Quali sono gli effetti delle interazioni tra i migranti (compresi quelli forzati) e le strutture che s’incaricano della loro accoglienza e del loro inserimento nel tessuto sociale? Si può osservare, a tal proposito, l’attività svolta dal centro interculturale Casa dei Popoli di Catania. La dott.ssa Paola Scuderi, responsabile del centro, ci racconta come prende vita e cosa c’è alla base di tale progetto: «Il Comune di Catania ha attivato la rete territoriale sin dalla nascita di Casa dei Popoli nel 1994, ritenendo che nel confronto si cresca tanto. Il supporto territoriale è fondamentale, la crescita di una città avviene nella condivisione dei percorsi al di là della normativa, i dettami in ambito educativo permettono di migliorare tutti insieme.
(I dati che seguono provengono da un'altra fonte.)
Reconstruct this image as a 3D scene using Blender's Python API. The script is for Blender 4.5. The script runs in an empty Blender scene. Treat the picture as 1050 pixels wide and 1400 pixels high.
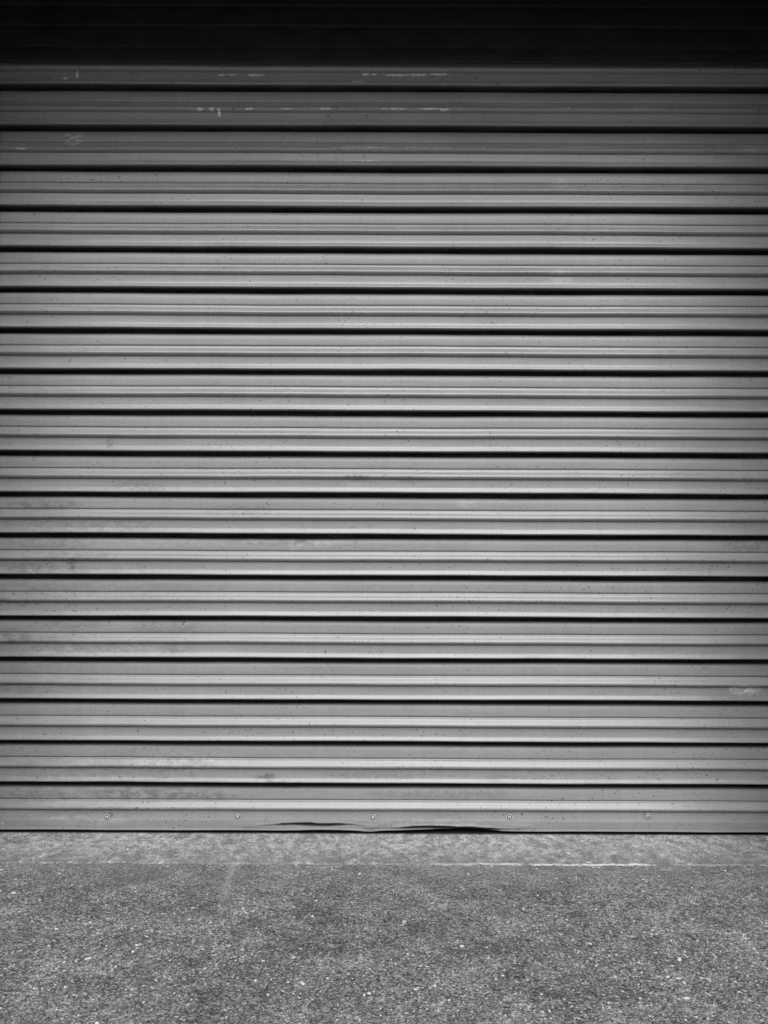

Questa dunque è la rete, che definirei il “canovaccio culturale” dell’ufficio, che risiede nel valore del cambiamento attraverso i contatti positivi. Curiamo rapporti con le scuole, con la rete territoriale del volontariato e delle associazioni di stranieri, con le aziende sanitarie. A proposito di queste ultime, intratteniamo una collaborazione proficua con il servizio di psichiatria transculturale in particolare per il sostegno ai richiedenti asilo: si tratta di un rapporto importante, in quanto il disagio della migrazione esiste. Collaboriamo con la Prefettura, la Questura, i Carabinieri e con la Provincia. Ci sono vari livelli di comunicazione,“rete formale” e “rete informale”. Cerchiamo di rispondere al territorio e ai suoi bisogni in maniera integrata con le altre realtà. Credo che il percorso di crescita di una città si misuri proprio sul percorso della rete che si riesce costruire. Quello che impariamo crescendo insieme agli altri deve diventare patrimonio del territorio». Grazie alle iniziative e ai servizi offerti, Casa dei Popoli ha contribuito in modo determinante a sviluppare un profondo e positivo rapporto fra le “culture altre”, l’Amministrazione e il territorio. Tuttavia, la parte interculturale è limitata solo ad alcuni momenti dell’anno, perché, continua la Scuderi, «avendo meno fondi, come tutti i Comuni, è complicato sviluppare spesso questo genere di attività».
La struttura Casa dei Popoli si è rivelata negli anni produttiva poiché è nata in una città, Catania, che non era al tempo “multiculturale”. Fu Enzo Bianco, inizialmente, a volere un centro, un luogo dove si potesse incontrare quest’immigrazione nascente più come un fatto culturale che altro, poiché non esistevano emergenze. Via via che passava il tempo, si è ravvisata l’esigenza di essere più un centro di servizi adatto alla realtà dell’immigrazione che mutava e nel 2000 l’ufficio ha attivato, con fondi ministeriali, in collaborazione con il Consorzio di Cooperative Sociali Il Nodo, percorsi di accoglienza e integrazione per richiedenti asilo, rifugiati e titolari di protezione umanitaria. Sul piano dei dati, i residenti extra-comunitari e comunitari ammontano, al 31 dicembre 2014, rispettivamente a 10.562 e 3.092, per un totale di 5.964 famiglie extra-comunitarie e 2.197 famiglie comunitarie.
Tra le finalità che possono essere annoverate, vi sono: la conservazione delle culture diverse dalla nostra, nell’ottica di una società multirazziale e interculturale; la promozione a livello locale di valori quali solidarietà, pace e cooperazione tra i popoli; l’educazione al rispetto della diversità; la tutela dei diritti umani; l’acquisizione di lingue e linguaggi diversificati; la diffusione d’informazioni; la valorizzazione delle risorse presenti nel territorio; la promozione di processi di comunicazione e scambio.
Sul piano delle migrazioni la Scuderi rileva che negli anni Catania ha visto cambiare la tipologia degli stranieri, per via anche dell’allargamento dell’UE (in particolare in riferimento a Romania e Bulgaria nel 2007). La dott.ssa parla delle politiche europee nonché dell’informazione: «Chi non conosce e legge soltanto notizie allarmistiche ritiene che quello degli immigrati sia un mondo pericoloso, – e continua – la Sicilia è terra di sbarco a causa della sua vicinanza alla Libia; a livello internazionale si potrebbe pensare di prevedere una primissima accoglienza qui e una seconda accoglienza in Paesi europei che non sono protagonisti di sbarchi, ma che potrebbero offrire di più dal punto di vista lavorativo; inoltre, bisognerebbe rivedere il Trattato di Dublino e sarebbe logico creare veramente una rete fra Paesi, popoli, tradizioni diverse e fare in modo che si risponda in maniera uniforme, europea a un problema che è mondiale. Dovremmo imparare a saper leggere i desideri, perché se in fondo è un diritto fuggire da un Paese in guerra, è anche un diritto poter ricostruire la vita nei Paesi d’approdo».